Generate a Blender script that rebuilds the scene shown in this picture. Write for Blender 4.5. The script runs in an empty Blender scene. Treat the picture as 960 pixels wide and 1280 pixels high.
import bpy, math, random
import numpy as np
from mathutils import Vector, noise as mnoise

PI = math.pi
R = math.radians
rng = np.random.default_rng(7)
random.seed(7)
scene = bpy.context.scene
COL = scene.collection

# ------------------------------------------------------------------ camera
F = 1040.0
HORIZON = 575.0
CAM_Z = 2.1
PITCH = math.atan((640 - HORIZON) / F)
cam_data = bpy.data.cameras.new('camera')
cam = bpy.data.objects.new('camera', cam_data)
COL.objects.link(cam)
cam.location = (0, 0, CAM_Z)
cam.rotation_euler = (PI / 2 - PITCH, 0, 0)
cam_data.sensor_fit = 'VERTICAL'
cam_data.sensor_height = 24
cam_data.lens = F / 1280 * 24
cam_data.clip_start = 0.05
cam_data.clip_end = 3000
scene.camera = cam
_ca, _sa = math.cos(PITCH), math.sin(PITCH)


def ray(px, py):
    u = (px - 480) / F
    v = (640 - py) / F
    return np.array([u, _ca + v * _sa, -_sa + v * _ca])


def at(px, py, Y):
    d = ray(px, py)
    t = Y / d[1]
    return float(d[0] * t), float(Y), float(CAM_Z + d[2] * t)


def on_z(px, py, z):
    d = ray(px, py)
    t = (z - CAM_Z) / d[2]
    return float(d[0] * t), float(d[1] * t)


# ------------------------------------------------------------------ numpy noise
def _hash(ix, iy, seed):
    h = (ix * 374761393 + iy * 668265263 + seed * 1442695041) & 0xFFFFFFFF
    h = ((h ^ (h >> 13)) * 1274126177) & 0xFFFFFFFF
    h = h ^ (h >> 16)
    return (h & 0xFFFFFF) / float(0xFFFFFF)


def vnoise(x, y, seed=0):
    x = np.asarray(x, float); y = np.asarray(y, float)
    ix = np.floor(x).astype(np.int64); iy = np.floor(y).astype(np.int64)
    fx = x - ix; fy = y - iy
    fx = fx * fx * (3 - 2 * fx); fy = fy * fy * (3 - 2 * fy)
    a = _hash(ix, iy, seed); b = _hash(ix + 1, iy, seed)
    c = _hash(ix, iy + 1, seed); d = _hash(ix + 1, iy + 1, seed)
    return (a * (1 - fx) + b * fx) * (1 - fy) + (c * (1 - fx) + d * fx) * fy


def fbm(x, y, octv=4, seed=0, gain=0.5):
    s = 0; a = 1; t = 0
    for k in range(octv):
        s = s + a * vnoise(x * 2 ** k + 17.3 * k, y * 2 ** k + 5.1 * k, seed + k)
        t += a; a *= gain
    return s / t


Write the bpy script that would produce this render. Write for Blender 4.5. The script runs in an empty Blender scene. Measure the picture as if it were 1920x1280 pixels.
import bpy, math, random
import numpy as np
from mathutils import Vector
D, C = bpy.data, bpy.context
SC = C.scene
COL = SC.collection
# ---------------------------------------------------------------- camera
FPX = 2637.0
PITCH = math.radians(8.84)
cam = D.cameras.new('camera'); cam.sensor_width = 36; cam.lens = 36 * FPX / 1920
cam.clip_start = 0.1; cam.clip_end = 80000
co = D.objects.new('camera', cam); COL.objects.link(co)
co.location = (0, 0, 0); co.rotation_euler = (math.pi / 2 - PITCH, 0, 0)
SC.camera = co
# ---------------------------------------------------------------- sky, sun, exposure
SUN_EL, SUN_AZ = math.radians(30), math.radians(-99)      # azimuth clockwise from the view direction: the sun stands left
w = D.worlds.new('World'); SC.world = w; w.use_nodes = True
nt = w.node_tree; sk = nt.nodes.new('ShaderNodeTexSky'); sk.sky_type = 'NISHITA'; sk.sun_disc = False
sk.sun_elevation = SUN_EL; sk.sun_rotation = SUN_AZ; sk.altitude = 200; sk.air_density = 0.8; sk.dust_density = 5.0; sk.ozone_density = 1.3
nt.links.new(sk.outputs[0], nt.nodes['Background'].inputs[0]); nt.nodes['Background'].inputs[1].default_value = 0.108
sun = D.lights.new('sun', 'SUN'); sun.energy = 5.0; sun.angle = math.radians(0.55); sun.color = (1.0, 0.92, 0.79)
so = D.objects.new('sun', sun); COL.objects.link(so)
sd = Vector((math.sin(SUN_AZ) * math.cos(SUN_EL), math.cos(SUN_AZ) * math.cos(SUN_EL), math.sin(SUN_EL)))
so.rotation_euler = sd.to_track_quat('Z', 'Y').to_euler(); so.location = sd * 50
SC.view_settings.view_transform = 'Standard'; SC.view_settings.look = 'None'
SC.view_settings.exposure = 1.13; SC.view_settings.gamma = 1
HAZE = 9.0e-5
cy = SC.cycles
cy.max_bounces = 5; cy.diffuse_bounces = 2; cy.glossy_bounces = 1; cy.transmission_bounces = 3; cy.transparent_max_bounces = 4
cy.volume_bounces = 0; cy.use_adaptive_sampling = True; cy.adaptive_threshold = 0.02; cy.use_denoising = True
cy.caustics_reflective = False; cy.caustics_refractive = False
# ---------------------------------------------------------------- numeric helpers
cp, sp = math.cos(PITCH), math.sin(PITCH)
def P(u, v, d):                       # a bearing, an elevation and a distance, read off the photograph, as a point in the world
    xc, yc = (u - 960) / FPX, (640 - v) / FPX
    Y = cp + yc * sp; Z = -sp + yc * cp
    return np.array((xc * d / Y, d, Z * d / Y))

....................

### Instructions for the task
Produce the lines from the top of the listing through the "from mathutils import Vector, noise as mnoise" line exactly as they appear, with no additional output.

### Task response
Generate a Blender script that rebuilds the scene shown in this picture. Write for Blender 4.5. The script runs in an empty Blender scene. Treat the picture as 960 pixels wide and 1280 pixels high.
import bpy, math, random
import numpy as np
from mathutils import Vector, noise as mnoise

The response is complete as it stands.